Complete straw man. Nobody is suggesting an end to private landholding. Anybody privately holding land would continue to be able to do so.

Thanks both - I've been out and meant to respond to some of DK's points but I think Paul has covered everything I was going to say.  Except I did some digging around about valuations and so on...

The Land Registry deals withsomewhere north of 5 million transactions per year that involve a valuation with which both principals must be at least happy enough to do a deal - either a mortgage or a purchase.  So that's about 20% of the housing stock.  Then there are the 30% of households who are rented anyway and therefore know exactly year to year what their landlord thinks the property is worth.  So something like 50% of the residential sector is valued every year by the market.
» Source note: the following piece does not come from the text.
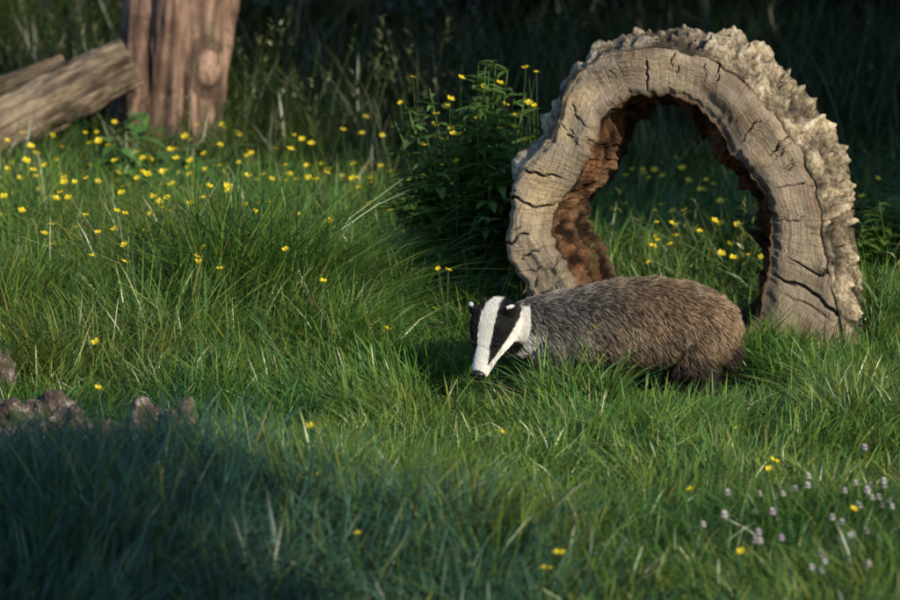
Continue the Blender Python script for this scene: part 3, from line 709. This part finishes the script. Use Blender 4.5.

Given that the Oxfordshire study showed that a satisfactory result for occupiers could be achieved by valuing about on in ten properties, the market data already seems substantially better than that.

But, DK, one other thing - part of the problem at the moment with our strange relationship with land is precisely that owners aren't more aware of the "passing rent" value of what they occupy.  The level of location rent on a site is a financial expression of how much one's occupancy of a particular site is breaching "Locke's Proviso" (from Robert Nozick) and therefore harming other possible users of that location.

Surely it is a fine libertarian principle that people should compensate others for the harm they do them?